Head of Turkish bishops conference stabbed to death

GENEVA (RNS/ENInews) The Italian-born president of the Catholic bishops’ conference in Turkey, Bishop Luigi Padovese, was found stabbed to death in the southern Turkish city of Iskenderun on Thursday (June 3). “This is horrible news that left us deeply shocked,” Vatican spokesman Rev. Federico Lombardi said Thursday, one day before Pope Benedict XVI is scheduled […]

GENEVA (RNS/ENInews) The Italian-born president of the Catholic bishops’ conference in Turkey, Bishop Luigi Padovese, was found stabbed to death in the southern Turkish city of Iskenderun on Thursday (June 3).

“This is horrible news that left us deeply shocked,” Vatican spokesman Rev.

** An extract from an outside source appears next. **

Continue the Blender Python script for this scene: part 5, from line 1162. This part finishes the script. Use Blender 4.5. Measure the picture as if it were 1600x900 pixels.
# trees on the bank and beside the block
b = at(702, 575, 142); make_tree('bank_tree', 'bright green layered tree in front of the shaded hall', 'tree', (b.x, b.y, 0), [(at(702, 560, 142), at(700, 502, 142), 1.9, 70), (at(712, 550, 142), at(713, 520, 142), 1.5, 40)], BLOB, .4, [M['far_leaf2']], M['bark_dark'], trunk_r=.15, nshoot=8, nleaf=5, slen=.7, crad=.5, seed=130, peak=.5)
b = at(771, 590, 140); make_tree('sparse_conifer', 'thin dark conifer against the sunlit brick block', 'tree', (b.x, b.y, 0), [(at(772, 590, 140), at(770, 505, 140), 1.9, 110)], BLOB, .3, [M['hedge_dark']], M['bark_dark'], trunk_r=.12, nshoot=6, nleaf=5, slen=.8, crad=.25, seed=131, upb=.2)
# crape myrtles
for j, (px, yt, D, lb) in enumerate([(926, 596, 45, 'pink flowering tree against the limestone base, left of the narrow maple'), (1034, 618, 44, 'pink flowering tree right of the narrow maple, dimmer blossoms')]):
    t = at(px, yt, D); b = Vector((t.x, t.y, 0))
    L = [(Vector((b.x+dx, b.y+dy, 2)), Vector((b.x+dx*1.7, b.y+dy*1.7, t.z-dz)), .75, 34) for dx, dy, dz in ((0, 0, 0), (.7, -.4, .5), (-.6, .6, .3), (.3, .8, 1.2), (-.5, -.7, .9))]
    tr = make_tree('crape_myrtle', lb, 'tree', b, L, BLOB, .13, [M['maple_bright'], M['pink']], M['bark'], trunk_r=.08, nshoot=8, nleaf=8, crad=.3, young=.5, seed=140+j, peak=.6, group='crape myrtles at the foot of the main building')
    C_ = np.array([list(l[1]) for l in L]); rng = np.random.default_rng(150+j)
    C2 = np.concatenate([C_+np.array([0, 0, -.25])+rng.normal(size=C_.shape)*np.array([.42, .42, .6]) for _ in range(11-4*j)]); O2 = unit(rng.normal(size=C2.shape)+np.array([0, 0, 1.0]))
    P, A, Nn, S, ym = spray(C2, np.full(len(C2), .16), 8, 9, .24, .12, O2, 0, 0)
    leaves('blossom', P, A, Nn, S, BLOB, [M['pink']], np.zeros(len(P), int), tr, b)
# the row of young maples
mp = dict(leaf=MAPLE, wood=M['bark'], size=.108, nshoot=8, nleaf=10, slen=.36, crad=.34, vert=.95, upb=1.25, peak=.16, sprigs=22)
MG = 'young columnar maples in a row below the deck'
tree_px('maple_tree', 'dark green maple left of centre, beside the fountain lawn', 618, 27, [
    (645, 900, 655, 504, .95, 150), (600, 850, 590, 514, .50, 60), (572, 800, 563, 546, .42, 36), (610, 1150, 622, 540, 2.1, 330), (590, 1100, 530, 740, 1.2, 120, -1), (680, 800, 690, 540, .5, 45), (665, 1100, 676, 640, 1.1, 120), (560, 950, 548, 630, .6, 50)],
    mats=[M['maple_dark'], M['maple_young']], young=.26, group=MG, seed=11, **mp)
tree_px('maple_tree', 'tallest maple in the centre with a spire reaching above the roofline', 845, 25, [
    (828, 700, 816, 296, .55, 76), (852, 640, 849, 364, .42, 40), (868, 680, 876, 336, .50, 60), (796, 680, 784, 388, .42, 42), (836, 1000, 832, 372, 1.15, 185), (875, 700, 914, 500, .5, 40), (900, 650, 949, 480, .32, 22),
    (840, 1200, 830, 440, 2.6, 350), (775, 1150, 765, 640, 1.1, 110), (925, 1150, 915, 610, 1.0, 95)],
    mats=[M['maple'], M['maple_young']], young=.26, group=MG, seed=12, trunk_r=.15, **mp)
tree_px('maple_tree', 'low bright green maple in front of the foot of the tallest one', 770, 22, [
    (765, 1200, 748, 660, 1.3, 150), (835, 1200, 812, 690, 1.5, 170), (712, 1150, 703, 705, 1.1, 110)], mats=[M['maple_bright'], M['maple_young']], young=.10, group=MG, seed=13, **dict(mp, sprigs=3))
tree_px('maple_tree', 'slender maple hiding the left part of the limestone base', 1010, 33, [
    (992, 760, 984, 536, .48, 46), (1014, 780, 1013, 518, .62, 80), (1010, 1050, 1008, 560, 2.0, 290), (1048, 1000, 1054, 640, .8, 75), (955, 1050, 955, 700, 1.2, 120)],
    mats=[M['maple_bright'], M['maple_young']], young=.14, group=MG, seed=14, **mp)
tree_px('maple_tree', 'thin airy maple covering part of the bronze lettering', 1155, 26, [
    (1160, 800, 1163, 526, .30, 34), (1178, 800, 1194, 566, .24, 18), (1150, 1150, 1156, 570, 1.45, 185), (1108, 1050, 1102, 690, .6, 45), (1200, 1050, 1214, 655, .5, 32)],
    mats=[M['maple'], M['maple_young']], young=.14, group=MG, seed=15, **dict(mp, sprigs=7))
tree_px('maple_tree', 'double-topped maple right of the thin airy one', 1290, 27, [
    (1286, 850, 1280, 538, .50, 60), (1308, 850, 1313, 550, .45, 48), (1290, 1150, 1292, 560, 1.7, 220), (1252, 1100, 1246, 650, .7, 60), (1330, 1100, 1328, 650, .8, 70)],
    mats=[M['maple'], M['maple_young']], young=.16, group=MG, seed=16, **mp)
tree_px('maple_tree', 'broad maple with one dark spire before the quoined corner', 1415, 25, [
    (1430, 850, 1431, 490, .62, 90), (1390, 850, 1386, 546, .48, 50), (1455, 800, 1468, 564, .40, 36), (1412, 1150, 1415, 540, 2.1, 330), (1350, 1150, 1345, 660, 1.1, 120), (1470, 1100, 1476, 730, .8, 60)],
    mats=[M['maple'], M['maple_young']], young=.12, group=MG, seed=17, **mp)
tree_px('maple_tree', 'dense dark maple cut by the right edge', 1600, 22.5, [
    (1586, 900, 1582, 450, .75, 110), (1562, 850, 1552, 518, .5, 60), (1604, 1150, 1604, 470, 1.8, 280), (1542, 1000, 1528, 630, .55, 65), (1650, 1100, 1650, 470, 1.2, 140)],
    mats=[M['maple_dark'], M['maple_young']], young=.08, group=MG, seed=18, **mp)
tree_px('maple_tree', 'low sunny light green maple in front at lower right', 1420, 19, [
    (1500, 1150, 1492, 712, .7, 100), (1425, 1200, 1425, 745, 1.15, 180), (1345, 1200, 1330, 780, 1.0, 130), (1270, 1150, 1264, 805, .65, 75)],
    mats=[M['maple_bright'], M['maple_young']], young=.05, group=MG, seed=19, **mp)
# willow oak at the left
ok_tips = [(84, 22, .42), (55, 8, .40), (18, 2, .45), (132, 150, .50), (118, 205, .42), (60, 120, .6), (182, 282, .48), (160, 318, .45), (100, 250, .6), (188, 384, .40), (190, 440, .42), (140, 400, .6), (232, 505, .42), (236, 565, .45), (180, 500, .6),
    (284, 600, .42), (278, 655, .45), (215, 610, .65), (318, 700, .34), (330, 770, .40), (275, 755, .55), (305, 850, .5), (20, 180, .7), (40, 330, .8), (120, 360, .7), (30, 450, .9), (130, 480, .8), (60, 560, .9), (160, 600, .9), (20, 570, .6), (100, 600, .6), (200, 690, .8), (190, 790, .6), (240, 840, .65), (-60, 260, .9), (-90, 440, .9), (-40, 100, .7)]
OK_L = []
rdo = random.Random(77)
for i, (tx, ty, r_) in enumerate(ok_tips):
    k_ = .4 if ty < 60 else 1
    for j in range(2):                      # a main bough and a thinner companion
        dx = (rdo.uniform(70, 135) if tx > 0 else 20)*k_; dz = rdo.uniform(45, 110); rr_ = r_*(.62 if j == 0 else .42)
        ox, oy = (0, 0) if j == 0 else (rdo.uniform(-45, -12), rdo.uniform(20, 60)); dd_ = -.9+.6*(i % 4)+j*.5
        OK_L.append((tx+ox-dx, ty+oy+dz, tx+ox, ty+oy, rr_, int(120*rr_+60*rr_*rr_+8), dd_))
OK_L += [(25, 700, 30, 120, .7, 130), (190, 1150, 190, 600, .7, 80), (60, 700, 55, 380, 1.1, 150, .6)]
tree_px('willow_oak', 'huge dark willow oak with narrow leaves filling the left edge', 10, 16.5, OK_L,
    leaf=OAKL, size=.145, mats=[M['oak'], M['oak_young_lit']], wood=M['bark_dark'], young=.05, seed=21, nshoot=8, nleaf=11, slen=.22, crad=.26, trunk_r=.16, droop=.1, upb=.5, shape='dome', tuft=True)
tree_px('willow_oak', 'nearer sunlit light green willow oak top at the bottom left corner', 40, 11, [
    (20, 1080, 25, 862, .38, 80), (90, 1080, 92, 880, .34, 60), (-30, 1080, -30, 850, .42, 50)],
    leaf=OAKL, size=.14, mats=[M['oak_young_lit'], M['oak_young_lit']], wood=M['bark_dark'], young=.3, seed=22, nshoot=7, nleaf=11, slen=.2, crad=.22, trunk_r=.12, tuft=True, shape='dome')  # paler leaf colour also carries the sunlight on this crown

Federico Lombardi said Thursday, one day before Pope Benedict XVI is scheduled to depart on a three-day trip to neighboring Cyprus.

Lombardi said “political motivations” and “other motivations linked to socio-political tensions are to be excluded” in determining why Padovese was killed, according to Vatican Radio.


Christians have often complained of discrimination in Turkey, where about 99 percent of the country’s 77 million people are Muslim. The Catholic Church there has just 32,000 members.

Vatican Radio said Turkish officials confirmed that police were holding a man of Kurdish origins, named only as “Murat A.”, as a suspect in the killing of the bishop.

Lombardi said the suspect had been employed as a driver and general handyman by the bishop.

The Anatolian Agency news service said a man had attacked Padovese in the garden of his summer house in Karajan, a seaside resort on the outskirts of Iskenderun.

Padovese, 63, was ordained in 1973, and became a bishop and apostolic vicar (papal representative) of Anatolia, Turkey, in 2004. He had been scheduled to travel to Cyprus for a meeting between the pope and Catholic bishops from the Middle East this weekend.

“Bishop Padovese was a person who gave his entire life to bring the gospel of love and peace to difficult situations, and therefore should be written among the witnesses of the gospel,” said Lombardi.


“This fact, coming as it does on the eve of a papal trip to the Middle East, lends an extraordinary intensity to the pope’s mission to encourage the Christian communities living in this region, helping us to profoundly understand the urgent need for the solidarity of the universal church to support these Christian communities,” Lombardi said.